Tevhidi siyaset, sabır ve stratejiyle yürütülen uzun bir süreçtir. Bu siyaset, koltuk kapma veya iktidara gelme mücadelesi değil, hakkı egemen kılma mücadelesidir. “Bu süreç ne kadar sürer?” diyenlere verilecek cevap şudur: Bu, hiç bitmeyen bir süreçtir; Âdem’in yaratılışından kıyamete kadar devam edecek bir yolculuktur. Bu siyaset, acele etmeden ama gevşemeden yürütülmelidir. Kültürel dönüşüm, toplumsal bilinçlenme, bireysel arınma ve siyasi örgütlenme aynı anda yürütülmelidir.
Tevhidi siyaset, zulmün ve tağutun reddi ile başlar. Tevhid yalnızca Allah’a kulluk etmek demekse, bu aynı zamanda Allah’tan başka her türlü otorite iddiasını reddetmeyi gerektirir. Tevhidi siyaset, tağuti sistemlerle uzlaşmaz ve onlara meşruiyet sağlamaz.

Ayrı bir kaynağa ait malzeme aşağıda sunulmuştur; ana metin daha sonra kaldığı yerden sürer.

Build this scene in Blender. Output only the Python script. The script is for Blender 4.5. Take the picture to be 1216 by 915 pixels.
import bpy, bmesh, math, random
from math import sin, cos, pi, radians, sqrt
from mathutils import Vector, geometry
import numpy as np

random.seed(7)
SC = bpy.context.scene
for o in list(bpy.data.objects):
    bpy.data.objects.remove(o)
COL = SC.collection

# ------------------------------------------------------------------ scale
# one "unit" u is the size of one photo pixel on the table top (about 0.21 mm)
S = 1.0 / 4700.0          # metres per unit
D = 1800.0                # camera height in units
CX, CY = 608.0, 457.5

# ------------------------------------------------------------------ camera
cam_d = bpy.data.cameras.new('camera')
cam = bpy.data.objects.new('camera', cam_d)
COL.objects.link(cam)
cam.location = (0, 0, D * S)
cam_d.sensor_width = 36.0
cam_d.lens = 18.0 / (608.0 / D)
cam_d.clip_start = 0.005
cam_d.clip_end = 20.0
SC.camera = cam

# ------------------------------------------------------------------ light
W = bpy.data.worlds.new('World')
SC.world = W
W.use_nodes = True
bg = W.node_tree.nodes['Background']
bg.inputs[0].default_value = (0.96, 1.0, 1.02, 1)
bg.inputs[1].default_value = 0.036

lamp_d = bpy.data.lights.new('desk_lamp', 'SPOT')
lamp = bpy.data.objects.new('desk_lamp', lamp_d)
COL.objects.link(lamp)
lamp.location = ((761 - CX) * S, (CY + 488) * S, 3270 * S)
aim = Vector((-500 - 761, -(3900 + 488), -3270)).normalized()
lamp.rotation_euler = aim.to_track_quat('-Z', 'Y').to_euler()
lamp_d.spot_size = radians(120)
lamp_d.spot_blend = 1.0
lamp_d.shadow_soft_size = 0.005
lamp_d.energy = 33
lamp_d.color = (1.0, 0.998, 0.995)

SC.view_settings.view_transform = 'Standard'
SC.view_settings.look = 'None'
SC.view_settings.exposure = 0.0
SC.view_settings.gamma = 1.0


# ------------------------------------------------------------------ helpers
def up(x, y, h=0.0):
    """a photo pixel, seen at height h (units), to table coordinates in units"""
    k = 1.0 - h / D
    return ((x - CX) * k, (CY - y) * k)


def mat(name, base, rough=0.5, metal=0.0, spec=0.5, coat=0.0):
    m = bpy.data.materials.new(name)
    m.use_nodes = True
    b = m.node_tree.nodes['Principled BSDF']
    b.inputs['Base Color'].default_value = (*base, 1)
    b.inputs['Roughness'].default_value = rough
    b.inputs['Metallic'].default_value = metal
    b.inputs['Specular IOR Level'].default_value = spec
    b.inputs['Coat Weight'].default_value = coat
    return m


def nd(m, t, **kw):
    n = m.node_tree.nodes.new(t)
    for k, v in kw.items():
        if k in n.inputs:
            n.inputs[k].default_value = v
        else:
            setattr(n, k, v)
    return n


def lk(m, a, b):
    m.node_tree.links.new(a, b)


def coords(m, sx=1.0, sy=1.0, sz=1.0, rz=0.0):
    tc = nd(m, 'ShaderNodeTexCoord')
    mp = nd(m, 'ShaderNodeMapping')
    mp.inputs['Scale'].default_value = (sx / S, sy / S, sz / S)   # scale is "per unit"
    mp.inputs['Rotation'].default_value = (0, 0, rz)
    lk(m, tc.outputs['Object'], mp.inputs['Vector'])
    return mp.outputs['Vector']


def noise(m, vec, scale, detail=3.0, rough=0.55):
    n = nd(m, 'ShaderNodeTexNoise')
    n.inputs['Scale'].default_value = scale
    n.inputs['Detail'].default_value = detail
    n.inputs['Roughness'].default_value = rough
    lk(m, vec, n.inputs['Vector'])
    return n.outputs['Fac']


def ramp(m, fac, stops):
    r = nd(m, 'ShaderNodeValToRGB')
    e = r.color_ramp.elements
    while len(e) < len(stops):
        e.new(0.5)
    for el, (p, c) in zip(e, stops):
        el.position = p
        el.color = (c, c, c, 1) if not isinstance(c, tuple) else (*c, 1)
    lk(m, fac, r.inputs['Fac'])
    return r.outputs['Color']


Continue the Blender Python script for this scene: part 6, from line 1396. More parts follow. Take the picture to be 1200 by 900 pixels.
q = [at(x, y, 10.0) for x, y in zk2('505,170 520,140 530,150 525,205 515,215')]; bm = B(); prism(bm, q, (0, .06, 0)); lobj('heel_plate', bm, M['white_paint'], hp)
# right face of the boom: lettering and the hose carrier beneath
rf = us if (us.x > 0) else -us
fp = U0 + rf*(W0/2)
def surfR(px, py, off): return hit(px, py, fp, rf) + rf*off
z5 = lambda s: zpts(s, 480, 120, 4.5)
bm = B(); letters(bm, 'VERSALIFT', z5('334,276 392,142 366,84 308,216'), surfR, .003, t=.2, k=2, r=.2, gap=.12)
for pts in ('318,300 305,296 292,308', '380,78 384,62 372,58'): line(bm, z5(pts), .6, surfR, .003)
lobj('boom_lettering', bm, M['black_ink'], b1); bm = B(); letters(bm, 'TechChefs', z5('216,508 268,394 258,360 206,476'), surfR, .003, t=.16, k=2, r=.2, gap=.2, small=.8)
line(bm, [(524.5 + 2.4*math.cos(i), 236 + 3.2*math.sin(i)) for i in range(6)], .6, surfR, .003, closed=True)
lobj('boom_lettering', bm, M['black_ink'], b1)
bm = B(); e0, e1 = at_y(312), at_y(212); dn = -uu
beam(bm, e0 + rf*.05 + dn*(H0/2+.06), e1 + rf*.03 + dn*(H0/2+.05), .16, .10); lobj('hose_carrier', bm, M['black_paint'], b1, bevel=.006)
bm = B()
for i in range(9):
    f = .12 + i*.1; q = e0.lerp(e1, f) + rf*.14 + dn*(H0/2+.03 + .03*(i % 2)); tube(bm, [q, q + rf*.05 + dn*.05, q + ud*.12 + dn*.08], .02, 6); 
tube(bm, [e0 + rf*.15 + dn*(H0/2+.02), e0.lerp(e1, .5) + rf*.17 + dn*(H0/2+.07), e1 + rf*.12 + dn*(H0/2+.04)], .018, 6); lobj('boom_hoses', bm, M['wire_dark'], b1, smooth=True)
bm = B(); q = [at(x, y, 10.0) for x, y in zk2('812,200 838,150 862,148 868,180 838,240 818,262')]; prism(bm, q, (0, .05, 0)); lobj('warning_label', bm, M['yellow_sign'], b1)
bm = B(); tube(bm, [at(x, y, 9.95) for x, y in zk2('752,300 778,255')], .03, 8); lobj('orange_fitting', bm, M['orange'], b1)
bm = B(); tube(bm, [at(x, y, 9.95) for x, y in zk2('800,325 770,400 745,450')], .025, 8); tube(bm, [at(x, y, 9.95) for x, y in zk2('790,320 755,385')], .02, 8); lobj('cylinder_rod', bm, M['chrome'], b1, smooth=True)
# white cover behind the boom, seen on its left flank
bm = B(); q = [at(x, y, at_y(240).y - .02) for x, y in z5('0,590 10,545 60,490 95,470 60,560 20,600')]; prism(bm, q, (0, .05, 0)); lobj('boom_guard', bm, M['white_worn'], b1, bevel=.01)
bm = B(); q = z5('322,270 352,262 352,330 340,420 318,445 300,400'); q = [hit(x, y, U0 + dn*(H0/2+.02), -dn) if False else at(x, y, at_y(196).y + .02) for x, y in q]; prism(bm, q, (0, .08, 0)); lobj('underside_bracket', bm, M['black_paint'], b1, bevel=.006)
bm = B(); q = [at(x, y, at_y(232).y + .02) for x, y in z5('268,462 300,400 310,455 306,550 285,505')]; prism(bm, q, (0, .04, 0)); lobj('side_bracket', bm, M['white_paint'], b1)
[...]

Ancak bu reddiye, yıkıcı değil, yapıcı bir bilinçle yapılmalıdır. Barışçıl yöntemler ve toplumsal uzlaşı ile hedefe ulaşmaya çalışılmalıdır. Bununla birlikte, sınırları aşan zalimlere karşı da direnişe hazır olunmalıdır.
Sonuç olarak, tevhidi egemen kılmak için yapılan siyaset, İslam’ın hayata egemen olması için yapılan siyasettir. Bu siyaset; ilkesel, popülist olmayan; adaletli, çıkarcı olmayan; hakka dayanan, güce dayanmayandır. Kur’an merkezlidir, ideolojik değil. Müslüman için siyaset, Allah’ın rızasını kazanmaya, toplumu hakikatle buluşturmaya ve adaletin tesisine çabalamaya yöneliktir.
“İslam’da siyaset, Allah’ın hükmünü yeryüzünde hâkim kılma sorumluluğudur.”